Founded in 2006, Öhman Bank provides private banking services to Nordic Clients.

The bank, which secured its license in 2008, is supervised by the Commission de Surveillance du Secteur Financier (CSSF).

Its acquisition is expected to help REYL increase its assets under management by nearly €800m while significantly expanding its presence in Luxembourg and the European Union (EU).

REYL CEO François Reyl said: “In a period where access to the European Union is crucial, we are extremely pleased with this transaction, which reflects our desire to reinforce our presence in Luxembourg, where we will have our European hub and to diversify our clients’ base in a region well known for its pool of successful entrepreneurs and sophisticated and knowledgeable investors.

“Furthermore, this acquisition complements very well REYL both geographically and culturally, bringing also extensive knowledge of Nordics markets, which are key in our path to growth.”

REYL has been operating in Luxembourg since 2009 through its subsidiaries REYL Private Office (Luxembourg) and REYL Prime Solutions, which are engaged in providing corporate and family governance services.

The Swiss financial group said that it will leverage on Öhman Bank’s footprint and in-depth understanding of clients’ requirements in the Nordic markets. Through these, REYL aims to provide its new client base a complete range of its services using a transversal approach.
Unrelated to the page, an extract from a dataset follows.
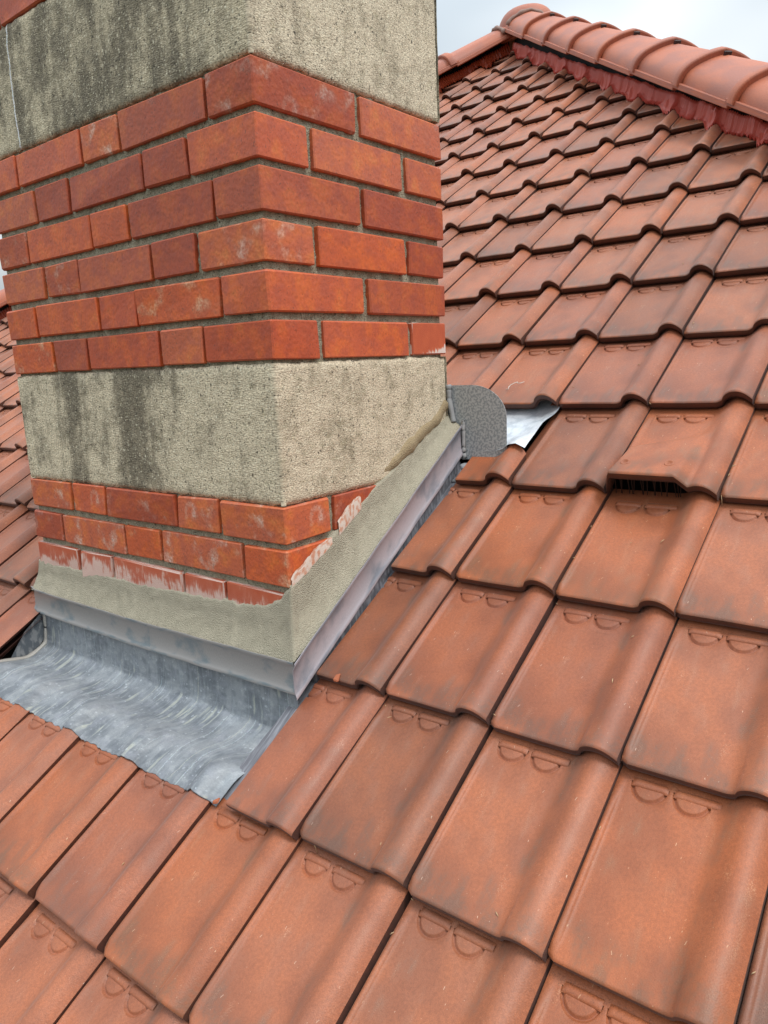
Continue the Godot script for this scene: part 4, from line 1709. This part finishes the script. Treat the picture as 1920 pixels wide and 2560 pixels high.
func build_gutter() -> void:
	var g := thing("back_gutter", "galvanised steel gutter behind the chimney with an upright rounded end plate", "gutter")
	var galv := surface(Color(1, 1, 1), 0.5, mottled(512, 512, 860, 0.085, Vector3(178, 180, 180), Vector3(140, 145, 147), 0.36, 0.66, Vector2(1, 1), 0.08))
	galv.metallic = 0.05
	var bright := surface(Color(1, 1, 1), 0.45, mottled(256, 256, 870, 0.07, Vector3(214, 219, 224), Vector3(188, 195, 202), 0.35, 0.7, Vector2(1, 1), 0.03, FastNoiseLite.TYPE_CELLULAR))
	bright.metallic = 0.35
	# end plate
	var z := -0.5345
	var out := []
	var low := on_roof(0.0, z, 0.0).y + 0.003
	for q in [Vector2(-0.05, -0.637), Vector2(0.142, -0.636), Vector2(0.1425, -0.542)]:
		out.append(q)
	for i in 9:
		var a := PI / 2 * (i + 1) / 9.0
		out.append(Vector2(0.055 + cos(a) * 0.0875, -0.542 + sin(a) * 0.070))
	out.append(Vector2(-0.05, -0.472))
	var st := start()
	st.set_smooth_group(-1)
	var ctr := Vector2(0.04, -0.56)
	for i in out.size():
		var a: Vector2 = out[i]
		var b: Vector2 = out[(i + 1) % out.size()]
		var ua := Vector2(a.x + 0.1, -a.y - 0.4) * 3.2
		var ub := Vector2(b.x + 0.1, -b.y - 0.4) * 3.2
		var uc := Vector2(ctr.x + 0.1, -ctr.y - 0.4) * 3.2
		tri(st, Vector3(ctr.x, ctr.y, z), Vector3(a.x, a.y, z), Vector3(b.x, b.y, z), uc, ua, ub)
		tri(st, Vector3(ctr.x, ctr.y, z - 0.0015), Vector3(b.x, b.y, z - 0.0015), Vector3(a.x, a.y, z - 0.0015), uc, ub, ua)
		quad(st, Vector3(a.x, a.y, z), Vector3(a.x, a.y, z - 0.0015), Vector3(b.x, b.y, z - 0.0015), Vector3(b.x, b.y, z), ua, ua, ub, ub)
	put("end_plate", done(st), galv, g)
	# tray under the tiles of the course above
	st = start()
	st.set_smooth_group(1)
	var rows := []
	var uvs := []
	for j in 15:
		var w := j / 14.0
		var zz := lerpf(-0.5375, -0.76, w)
		var row := PackedVector3Array()
		var uv := PackedVector2Array()
		for i in 61:
			var x := lerpf(-0.93, 0.189, i / 60.0)
			var c := (x - ROOF0.x) / TILE_W
			var r := (ROOF0.z - zz) / cos(PITCH) / GAUGE
			var hh := lerpf(0.012, -0.022, sstep(0.1, 0.7, w))
			if x > -0.02:
				hh = lerpf(maxf(0.004, roll(c - floorf(c), 0.0)) + 0.002, lerpf(0.0, -0.026, sstep(0.3, 0.66, w)), sstep(0.0, 0.3, w))
			if i > 58:
				hh += 0.006 * (i - 58)
			row.append(on_roof(x, zz, hh))
			uv.append(Vector2(x * 2.0, zz * 2.0))
		rows.append(row)
		uvs.append(uv)
	grid(st, rows, uvs)
	put("tray", done(st), bright, g)
	# sealant between plate and chimney
	var bead := start()
	var path := []
	var rad := []
	for i in 22:
		var w := i / 21.0
		path.append(Vector3(0.0005 + 0.012 * w * w + 0.0006 * sin(i * 0.5), lerpf(-0.470, -0.553, w), -0.528))
		rad.append(0.0062 + 0.0006 * sin(i * 0.6 + 1.0))
	tube_into(bead, path, rad, 9)
	var s := put("sealant_bead", done(bead), surface(Color(0.6, 0.6, 0.6), 0.5), g)
	s.set_meta("label", "pale grey sealant between end plate and chimney")


func build_debris() -> void:
	# dry stalks and grit caught on the tiles
	var ls := start()
	var lr := RandomNumberGenerator.new()
	lr.seed = 71
	for k in 90:
		var x := lr.randf_range(-0.55, 1.0)
		var z := lr.randf_range(-1.3, 0.5)
		if lr.randf() < 0.5:
			x = ROOF0.x + (floorf((x - ROOF0.x) / TILE_W) + 0.02) * TILE_W   # washed into a side joint
		if x < 0.07 and z > -0.8 and z < 0.24:
			continue
		var a := lr.randf_range(0.0, TAU)
		var l := lr.randf_range(0.0015, 0.0045)
		var d := Vector3(cos(a), 0, sin(a)) * l
		var p0 := on_roof(x - d.x, z - d.z, laid_height(x - d.x, z - d.z) + 0.0012)
		var p1 := on_roof(x + d.x, z + d.z, laid_height(x + d.x, z + d.z) + 0.0012)
		tube_into(ls, [p0, (p0 + p1) / 2 + up * 0.0006, p1], [0.0004, 0.0008, 0.0004], 5)
	var litter := put("dry_litter", done(ls), surface(Color(0.74, 0.62, 0.48), 0.9), self)
	litter.set_meta("kind", "stuff")
	litter.set_meta("label", "scattered dry stalks and grit caught on the roof tiles")
	# chips of broken tile that lie at the apron and on a cut tile
	var clay := surface(Color(0.66, 0.38, 0.26), 0.85)
	var straw := surface(Color(0.75, 0.66, 0.5), 0.8)
	var k := 0
	for q in [[Vector3(-0.0, 0, 0.206), 0.006, "small orange tile chip lying beside the foot of the cut tile at the apron corner"], [Vector3(0.085, 0, -0.02), 0.007, "small orange chip on the tail of the cut tile beside the side cover strip"]]:
		var at: Vector3 = q[0]
		var p := on_roof(at.x, at.z, laid_height(at.x, at.z) + 0.003 if k == 1 else -0.008)
		var st := start()
		box_into(st, Vector3(-q[1], -0.003, -q[1] * 0.7), Vector3(q[1], 0.003, q[1] * 0.7), 0.0015, 0.002, 900 + k)
		var o := put("tile_chip", done(st), clay, self, Transform3D(Basis(Vector3.RIGHT, PITCH) * Basis(Vector3.UP, 0.7 + k), p))
		o.set_meta("label", q[2])
		o.set_meta("category", "tile chip")
		k += 1
	# a curled white thread above the end plate
	var base := on_roof(0.05, -0.80, 0.0)
	var st := start()
	var path := []
	var rad := []
	for i in 12:
		var w := i / 11.0
		var x := 0.03 + 0.03 * w
		var z := -0.735 - 0.03 * w + 0.006 * sin(w * 9.0)
		path.append(on_roof(x + 0.004 * sin(w * 14.0), z, laid_height(x, z) + 0.004 + 0.004 * sin(w * PI)))
		rad.append(0.0009)
	tube_into(st, path, rad, 5)
	var o := put("loose_thread", done(st), surface(Color(0.85, 0.82, 0.78), 0.8), self)
	o.set_meta("label", "thin curled white thread lying on the tiles above the galvanised plate")
	o.set_meta("category", "thread")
Öhman Group CEO Johan Malm said: “The strategic rationale in selecting REYL as the new owners of our Luxembourg-based bank is our confidence in their ability to fully address the interests and needs of current and future clients.

“REYL’s innovative business model provides the requisite capacity to further develop the products, services and operations in Luxembourg. The agreement strengthens Öhman Group’s role as a driving force in restructuring Nordic asset management. It allows us further enhancement of our focus and adds to our acquisition and expansion capital.”

The acquisition is expected to be completed during the first quarter of 2019, subject to relevant approvals.